NIST: Crew Size Matters Responding to High Rise Fires

Size matters. That's the conclusion of a new study on fire crew responses to high-rise blazes conducted by the National Institute of Standards and Technology.

The NIST study, released April 10 in Phoenix, concludes that larger crews (5-6 firefighters) respond faster, put out fires faster and are more effective in search and rescue in high-rise fires.

The study also found that a lower first-alarm contingent of engines with larger crew sizes outperformed high-alarm response with smaller crew sizes … even when the total number of firefighters responding was the same.

The analysis, conducted at 13 Washington, D.C.-area departments, studied 14 critical tasks in nearly 100 controlled experiments and computer-modeling simulations, all measuring buildings seven stories or higher. Among the specific findings:

-- Three-person crews took almost 12 minutes longer to complete the tasks than 4-person crews, and more than 20 minutes longer than a 5-person crew; -- Four-person crews were more than twice as effective in responding than three-person crews, when measured against a five-person crew;

-- Fires with three-person crews responding grew 60% larger than those with six-person crews, because of the additional time spent finishing tasks.

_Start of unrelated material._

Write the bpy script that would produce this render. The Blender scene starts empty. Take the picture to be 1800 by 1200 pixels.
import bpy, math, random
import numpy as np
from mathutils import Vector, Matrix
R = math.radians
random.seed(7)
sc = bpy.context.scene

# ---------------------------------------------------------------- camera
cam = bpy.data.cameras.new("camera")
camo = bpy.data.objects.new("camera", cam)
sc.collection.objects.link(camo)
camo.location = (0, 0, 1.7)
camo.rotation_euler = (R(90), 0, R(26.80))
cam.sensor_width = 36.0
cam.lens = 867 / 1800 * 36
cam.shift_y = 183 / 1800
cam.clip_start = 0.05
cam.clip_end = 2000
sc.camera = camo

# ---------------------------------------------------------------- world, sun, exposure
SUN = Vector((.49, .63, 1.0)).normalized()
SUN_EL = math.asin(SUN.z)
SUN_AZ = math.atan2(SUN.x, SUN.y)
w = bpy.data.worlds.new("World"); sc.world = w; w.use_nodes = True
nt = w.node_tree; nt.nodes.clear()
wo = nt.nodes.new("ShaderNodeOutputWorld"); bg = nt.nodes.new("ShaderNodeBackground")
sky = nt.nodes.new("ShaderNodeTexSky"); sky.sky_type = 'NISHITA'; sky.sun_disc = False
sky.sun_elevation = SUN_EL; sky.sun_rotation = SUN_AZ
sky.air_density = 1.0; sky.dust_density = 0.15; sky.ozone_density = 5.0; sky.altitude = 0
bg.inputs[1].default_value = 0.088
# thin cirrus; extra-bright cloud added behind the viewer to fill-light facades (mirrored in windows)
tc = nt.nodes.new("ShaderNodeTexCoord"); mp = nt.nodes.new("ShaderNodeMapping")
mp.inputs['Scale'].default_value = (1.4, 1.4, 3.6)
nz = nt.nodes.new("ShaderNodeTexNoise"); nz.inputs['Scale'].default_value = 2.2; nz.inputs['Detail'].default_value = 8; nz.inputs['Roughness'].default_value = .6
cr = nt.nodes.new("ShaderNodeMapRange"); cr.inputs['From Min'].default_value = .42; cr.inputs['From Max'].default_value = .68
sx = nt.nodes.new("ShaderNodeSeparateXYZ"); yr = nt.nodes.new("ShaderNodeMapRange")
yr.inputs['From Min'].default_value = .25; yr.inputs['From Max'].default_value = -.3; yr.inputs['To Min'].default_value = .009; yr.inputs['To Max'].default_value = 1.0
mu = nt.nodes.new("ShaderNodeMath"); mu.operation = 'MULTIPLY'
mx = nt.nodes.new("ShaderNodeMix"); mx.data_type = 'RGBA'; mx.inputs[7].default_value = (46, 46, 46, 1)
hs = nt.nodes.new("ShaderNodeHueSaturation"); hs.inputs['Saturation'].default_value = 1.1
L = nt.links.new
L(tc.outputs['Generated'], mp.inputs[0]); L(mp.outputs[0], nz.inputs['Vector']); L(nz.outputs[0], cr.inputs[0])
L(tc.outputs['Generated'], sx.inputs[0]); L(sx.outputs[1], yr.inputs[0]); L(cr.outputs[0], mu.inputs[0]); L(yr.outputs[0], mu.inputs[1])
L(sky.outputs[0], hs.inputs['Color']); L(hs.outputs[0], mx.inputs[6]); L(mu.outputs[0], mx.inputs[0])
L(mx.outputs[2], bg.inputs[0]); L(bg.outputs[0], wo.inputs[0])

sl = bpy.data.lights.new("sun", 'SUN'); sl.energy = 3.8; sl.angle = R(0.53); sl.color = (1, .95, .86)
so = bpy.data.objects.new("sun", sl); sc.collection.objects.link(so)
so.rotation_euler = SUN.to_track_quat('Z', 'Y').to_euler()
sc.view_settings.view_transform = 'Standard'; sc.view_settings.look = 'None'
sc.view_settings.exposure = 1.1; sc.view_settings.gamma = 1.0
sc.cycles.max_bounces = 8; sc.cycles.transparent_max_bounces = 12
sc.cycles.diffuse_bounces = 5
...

-- Search and rescue operations were almost twice as effective when conducted by larger engine crews, even when the overall number of firefighters was the same.
“It’s not simply that larger crews have more people," said NIST Fire Protection Engineer Jason Averill. "Larger crews are deployed differently and, as a result, are able to perform required tasks more quickly.”

The new study is especially timely in light of attempts to trim local fire department budgets by reducing crew sizes. According to NFPA, anywhere from 40% to 54% of high-rise buildings are not equipped with sprinklers. Departments with high rises need to be prepared to deal with unsprinklered buildings.

That, according to the NIST report, means bigger crews.